No solo dejamos a nuestros hijos porque no podríamos ir a trabajar, los dejamos porque en la transferencia buscamos un entorno que les proporcione aquello que nosotros, por más formados que estemos, no podemos darles. Les ofrecemos un contacto con otros niños, les hacemos partícipes de un ambiente de estímulo al descubrimiento, un espacio en el que su interacción vigilada puede dar mucho de sí en su crecimiento mental, físico y emocional.

La calidad del profesorado, su profesionalidad, el entorno en el que se produce este proceso inicial de desapego, los colores, los otros niños y los otros padres tienen mucho que ver en la energía traumática que estamos generando habitualmente.

Quizá lo ideal sería tener en cuenta el nivel de autonomía natural de nuestros hijos y proceder a este proceso cuando este nivel de autonomía fuese óptimo.

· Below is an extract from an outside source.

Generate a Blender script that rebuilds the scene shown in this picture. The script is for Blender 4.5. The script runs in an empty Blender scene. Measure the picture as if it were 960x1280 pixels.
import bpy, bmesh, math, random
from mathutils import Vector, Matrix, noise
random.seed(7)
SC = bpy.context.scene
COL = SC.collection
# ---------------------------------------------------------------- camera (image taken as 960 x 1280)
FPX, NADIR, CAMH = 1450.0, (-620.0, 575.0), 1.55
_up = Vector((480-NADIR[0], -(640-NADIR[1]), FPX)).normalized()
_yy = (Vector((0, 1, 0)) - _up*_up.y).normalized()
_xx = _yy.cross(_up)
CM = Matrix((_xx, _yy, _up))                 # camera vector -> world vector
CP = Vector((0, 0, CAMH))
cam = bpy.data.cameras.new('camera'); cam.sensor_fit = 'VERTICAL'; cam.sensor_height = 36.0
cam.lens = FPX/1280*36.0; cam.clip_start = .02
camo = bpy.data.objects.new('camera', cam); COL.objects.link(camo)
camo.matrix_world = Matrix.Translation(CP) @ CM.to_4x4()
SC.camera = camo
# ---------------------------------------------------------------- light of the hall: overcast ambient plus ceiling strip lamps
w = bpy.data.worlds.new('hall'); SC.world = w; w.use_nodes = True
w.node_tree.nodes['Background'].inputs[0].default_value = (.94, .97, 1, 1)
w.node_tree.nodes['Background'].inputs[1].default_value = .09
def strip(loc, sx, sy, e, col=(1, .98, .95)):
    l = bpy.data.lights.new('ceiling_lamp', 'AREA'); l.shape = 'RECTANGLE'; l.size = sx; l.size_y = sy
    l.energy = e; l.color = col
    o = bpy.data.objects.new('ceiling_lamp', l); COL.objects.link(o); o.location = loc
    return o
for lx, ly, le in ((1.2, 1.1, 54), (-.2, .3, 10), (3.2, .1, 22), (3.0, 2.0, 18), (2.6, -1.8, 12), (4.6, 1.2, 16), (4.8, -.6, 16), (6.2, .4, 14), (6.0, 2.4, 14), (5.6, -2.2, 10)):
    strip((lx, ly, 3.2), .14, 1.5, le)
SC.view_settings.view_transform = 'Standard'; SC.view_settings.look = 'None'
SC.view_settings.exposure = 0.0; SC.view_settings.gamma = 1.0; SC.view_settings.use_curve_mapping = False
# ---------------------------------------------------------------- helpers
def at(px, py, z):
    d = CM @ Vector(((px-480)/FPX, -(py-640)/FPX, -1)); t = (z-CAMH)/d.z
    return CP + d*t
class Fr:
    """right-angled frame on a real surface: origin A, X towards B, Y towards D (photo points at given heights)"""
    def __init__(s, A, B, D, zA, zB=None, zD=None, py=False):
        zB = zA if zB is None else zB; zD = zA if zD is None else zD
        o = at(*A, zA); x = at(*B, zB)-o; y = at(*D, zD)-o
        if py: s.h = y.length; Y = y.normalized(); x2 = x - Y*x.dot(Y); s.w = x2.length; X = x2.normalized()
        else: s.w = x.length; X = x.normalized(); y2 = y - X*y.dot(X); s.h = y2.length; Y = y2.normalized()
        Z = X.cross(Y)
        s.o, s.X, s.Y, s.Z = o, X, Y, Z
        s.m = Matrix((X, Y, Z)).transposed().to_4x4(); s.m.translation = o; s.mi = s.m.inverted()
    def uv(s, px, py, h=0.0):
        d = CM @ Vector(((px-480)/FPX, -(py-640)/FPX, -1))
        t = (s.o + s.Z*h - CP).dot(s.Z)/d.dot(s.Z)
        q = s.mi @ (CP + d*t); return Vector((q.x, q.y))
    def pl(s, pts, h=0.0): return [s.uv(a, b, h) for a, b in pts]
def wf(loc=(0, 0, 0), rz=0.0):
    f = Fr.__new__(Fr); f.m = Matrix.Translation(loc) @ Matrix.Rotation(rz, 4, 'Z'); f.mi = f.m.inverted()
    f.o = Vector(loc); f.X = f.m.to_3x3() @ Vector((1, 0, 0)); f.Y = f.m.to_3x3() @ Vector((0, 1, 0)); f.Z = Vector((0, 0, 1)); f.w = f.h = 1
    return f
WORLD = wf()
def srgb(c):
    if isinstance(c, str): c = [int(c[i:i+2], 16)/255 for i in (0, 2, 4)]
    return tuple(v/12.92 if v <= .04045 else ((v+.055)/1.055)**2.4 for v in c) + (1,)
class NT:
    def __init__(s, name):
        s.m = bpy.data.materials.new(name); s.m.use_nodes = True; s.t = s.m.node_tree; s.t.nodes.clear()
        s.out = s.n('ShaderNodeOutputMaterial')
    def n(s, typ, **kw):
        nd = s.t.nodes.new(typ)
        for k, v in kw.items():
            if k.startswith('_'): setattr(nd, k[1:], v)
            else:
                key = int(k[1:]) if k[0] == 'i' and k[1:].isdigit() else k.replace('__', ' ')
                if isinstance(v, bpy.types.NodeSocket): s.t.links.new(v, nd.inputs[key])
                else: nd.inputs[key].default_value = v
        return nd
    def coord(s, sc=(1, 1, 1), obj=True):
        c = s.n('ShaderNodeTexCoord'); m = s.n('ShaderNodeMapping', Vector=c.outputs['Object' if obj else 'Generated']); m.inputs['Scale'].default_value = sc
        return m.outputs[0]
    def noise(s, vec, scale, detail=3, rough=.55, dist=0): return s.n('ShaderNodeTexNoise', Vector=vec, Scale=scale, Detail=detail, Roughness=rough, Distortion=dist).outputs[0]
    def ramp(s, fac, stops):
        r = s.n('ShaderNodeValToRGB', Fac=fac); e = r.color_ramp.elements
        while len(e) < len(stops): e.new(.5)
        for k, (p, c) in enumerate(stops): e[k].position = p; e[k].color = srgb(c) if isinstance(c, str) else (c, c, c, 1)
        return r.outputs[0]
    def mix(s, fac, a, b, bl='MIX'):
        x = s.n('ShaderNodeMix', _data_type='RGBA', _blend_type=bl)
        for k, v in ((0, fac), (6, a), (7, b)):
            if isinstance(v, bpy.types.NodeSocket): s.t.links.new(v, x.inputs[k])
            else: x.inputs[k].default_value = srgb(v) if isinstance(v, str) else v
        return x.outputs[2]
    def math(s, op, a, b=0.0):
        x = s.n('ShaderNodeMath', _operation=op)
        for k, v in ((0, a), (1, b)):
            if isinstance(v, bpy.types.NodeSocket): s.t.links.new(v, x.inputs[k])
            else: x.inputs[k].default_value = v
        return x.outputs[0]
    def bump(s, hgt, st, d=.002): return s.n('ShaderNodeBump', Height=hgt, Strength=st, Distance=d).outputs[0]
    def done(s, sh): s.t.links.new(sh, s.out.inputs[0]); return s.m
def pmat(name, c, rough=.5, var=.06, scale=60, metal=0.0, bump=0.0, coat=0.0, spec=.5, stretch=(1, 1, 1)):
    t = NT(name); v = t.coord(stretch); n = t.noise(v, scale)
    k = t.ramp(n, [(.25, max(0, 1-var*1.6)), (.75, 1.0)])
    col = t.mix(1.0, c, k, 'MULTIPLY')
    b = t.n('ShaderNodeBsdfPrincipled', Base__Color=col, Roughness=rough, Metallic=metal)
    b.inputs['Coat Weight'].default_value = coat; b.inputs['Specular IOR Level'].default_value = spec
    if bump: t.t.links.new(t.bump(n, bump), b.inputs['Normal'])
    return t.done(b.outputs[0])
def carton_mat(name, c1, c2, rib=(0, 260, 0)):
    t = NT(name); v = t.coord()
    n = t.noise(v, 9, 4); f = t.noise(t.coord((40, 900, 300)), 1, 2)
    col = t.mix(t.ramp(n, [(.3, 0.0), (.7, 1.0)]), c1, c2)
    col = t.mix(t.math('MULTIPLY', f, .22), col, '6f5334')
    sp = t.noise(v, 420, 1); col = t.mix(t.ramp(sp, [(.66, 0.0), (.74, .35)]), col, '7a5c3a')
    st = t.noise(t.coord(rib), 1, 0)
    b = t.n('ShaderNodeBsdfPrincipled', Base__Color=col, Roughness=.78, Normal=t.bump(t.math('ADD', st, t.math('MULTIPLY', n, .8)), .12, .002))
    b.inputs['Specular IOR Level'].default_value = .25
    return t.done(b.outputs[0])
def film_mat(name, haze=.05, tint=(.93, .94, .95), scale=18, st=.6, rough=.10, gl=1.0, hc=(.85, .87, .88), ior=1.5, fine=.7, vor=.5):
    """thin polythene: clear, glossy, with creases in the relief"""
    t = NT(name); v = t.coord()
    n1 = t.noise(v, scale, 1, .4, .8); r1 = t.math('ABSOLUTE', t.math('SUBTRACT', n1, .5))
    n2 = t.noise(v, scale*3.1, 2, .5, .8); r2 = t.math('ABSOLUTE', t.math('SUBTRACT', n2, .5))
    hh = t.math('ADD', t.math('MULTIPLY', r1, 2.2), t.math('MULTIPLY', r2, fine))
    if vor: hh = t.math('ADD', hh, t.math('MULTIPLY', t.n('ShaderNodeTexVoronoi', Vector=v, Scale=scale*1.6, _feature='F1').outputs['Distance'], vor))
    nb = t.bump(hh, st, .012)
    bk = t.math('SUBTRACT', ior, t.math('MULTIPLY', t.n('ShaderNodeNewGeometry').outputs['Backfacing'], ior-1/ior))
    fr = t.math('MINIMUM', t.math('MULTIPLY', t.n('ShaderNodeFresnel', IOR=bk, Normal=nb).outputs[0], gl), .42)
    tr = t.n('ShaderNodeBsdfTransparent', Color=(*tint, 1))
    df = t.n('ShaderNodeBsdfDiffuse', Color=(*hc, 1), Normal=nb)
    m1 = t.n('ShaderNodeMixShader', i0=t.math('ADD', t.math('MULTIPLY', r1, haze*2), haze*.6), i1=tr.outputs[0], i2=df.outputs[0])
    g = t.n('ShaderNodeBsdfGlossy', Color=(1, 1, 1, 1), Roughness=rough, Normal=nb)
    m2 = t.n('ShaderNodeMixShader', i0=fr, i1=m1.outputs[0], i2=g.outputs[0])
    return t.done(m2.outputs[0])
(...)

Esto no siempre puede ser así y nos tenemos que conformar con ceñirnos a programas generales estandarizados que no tienen en cuenta la particularidad de cada sujeto, la idiosincrasia individual del niño y su contexto.

Dado que conocemos el problema y dado que también sabemos cómo se va a producir la adaptación a un entorno externo al hogar de partida necesitamos prepararnos, y prepararlos, personalmente para que este proceso sea natural, pueda ser disfrutado por el niño y, en última instancia, tenga la absoluta conciencia real de que lo dejamos en breve lapso de tiempo para que disfrute de experiencias que nosotros no podemos darles. Esto requiere mostrarles elementos comparativos con la positividad que le permita sentir la experiencia sin un prejuicio negativo vinculado a su dependencia afectiva, física y mental de sus padres. También requiere que realicemos nuestro propio trabajo interior de confianza hacia la profesionalidad de sus nuevos tutores y del ambiente en el que lo dejamos. Esta confianza, no fé, debe nacer de un conocimiento exhaustivo del equipo docente, de la escuela, espacios, métodos y programación en la que nuestros pequeños desembarcan sin nosotros.

Por otra parte, sabernos imprescindibles para nuestros hijos es un sentimiento difícil de desarraigar. Debemos asumir con humildad que el mundo está lleno de personas complementarias a nuestra labor como padres, personas que se forman y que se educan interiormente para ofrecer la energía más pura en su labor profesional, con la conciencia de que están tratando con el futuro de una humanidad que no tiene muy claro a dónde va.

Toda la vida serán fases de un enorme proceso de individuación que no terminará hasta el final de nuestra vida. Compartir ese proceso en una relación sana con nuestros semejantes es una parte fundamental de toda la convivencia pacífica de nuestra especie. Quizá este primer momento, si las condiciones se han previsto con coherencia y preparado en su justa medida, pueda ser un recuerdo feliz en la memoria de las personas del mañana que podrán confiar en sus semejantes, valorar la felicidad del descubrimiento y reducir el miedo a lo desconocido cuando a lo que nos aproximamos es mostrado por otros mayores que nosotros y con más experiencia. Quizá el origen de la humildad natural del hombre dependa de que tengamos todos estos elementos en cuenta.